Where a breach of a duty of fair representation was allegedly motivated by race, the claim may also be brought under Title VII. Gorham, 1999 WL 163567, at *3 (citations omitted). However, “a finding that the union breached its duty of fair representation is essential to the existence of a Title VII claim.” Id. Having already *321concluded that Plaintiffs claims for breach of the duty of fair representation fail, a cause of action under Title VII cannot stand. Moreover, under Title VII, “a claimant may bring suit in federal court only if [he] has filed a timely complaint with the EEOC [Equal Employment Opportunity Commission] and obtained a right-to sue letter.” Legnani v. Alitalia Linee Aeree Italiane, S.P.A., 274 F.3d 683, 686 (2d Cir.2001) (emphasis added). Plaintiff has failed to plead that he has exhausted his remedies by filing and EEOC complaint.3 For this separate reason, Plaintiffs claim may not proceed under Title VII.

IV. Conclusion

Defendant’s motion to dismiss is granted in its entirety, and Plaintiffs claims are dismissed with prejudice. Because no claims in this case survive summary judgment, the Clerk is directed to enter judgment in favor of Defendant and close the case.

SO ORDERED.

. Defendant states that at no time has the Union or Defendant had any relationship with Teddy’s Bar and Grill of Brooklyn, New York. See Decl. of Lia Fiol-Matta, at ¶¶ 23-24.

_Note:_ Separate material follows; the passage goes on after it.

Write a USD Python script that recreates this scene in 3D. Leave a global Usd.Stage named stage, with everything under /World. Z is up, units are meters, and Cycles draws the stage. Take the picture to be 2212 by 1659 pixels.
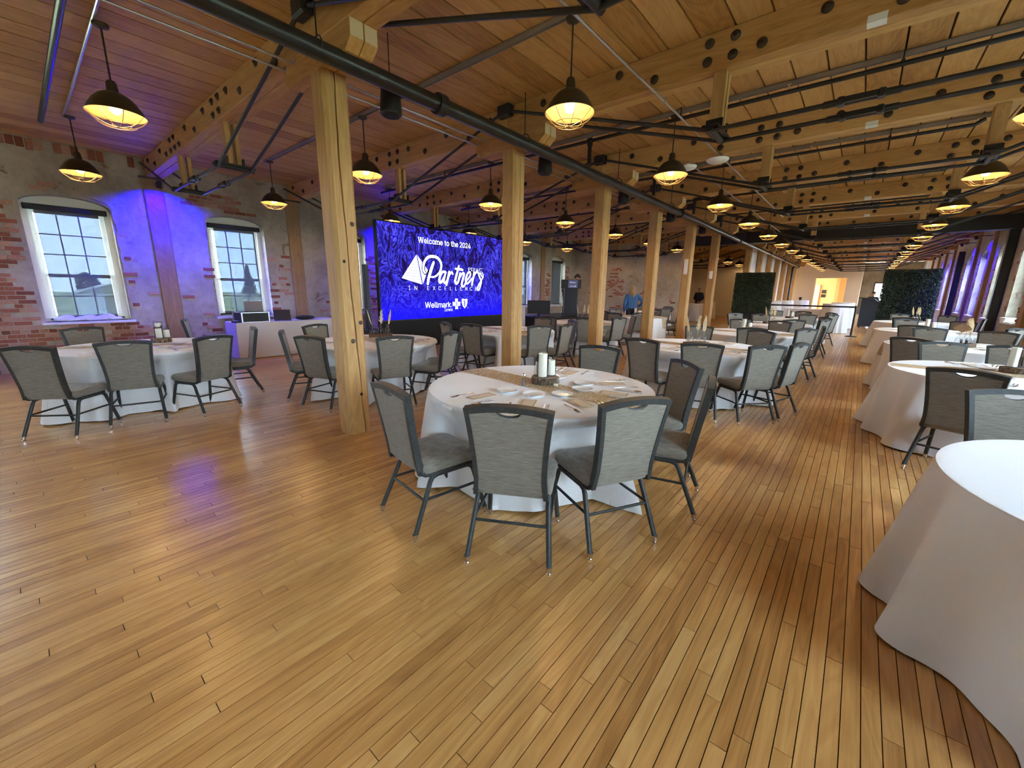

. The Court notes that Plaintiffs claims for breach of the Union's duty of fair representation may be dismissed on the separate ground that Plaintiff failed to properly name or serve the Union as a Defendant in this action and Defendant Bill Granfield, President of the Union, cannot be held individually liable for a breach of the duty of fair representation. Morris v. Local 819, Int’l Bhd. of Teamsters, 169 F.3d 782, 784 (2d Cir.1999).

. Defendant specifies that, pursuant to Rule 12(b)(1) of the Federal Rules of Civil Procedure, the Court lacks "the statutory or constitutional power to adjudicate” Plaintiff’s claim because Plaintiff failed to plead that administrative prerequisites have been satisfied. Makarova v. United States, 201 F.3d 110, 113 (2d Cir.2000); Def.'s Br. at 3 n. 2. "[.[jurisdiction must be shown affirmatively, and that showing is not made by drawing from the pleadings inferences favorable to the party asserting it.” Shipping Fin. Servs. Corp. v. Drakos, 140 F.3d 129, 131 (2d Cir.1998).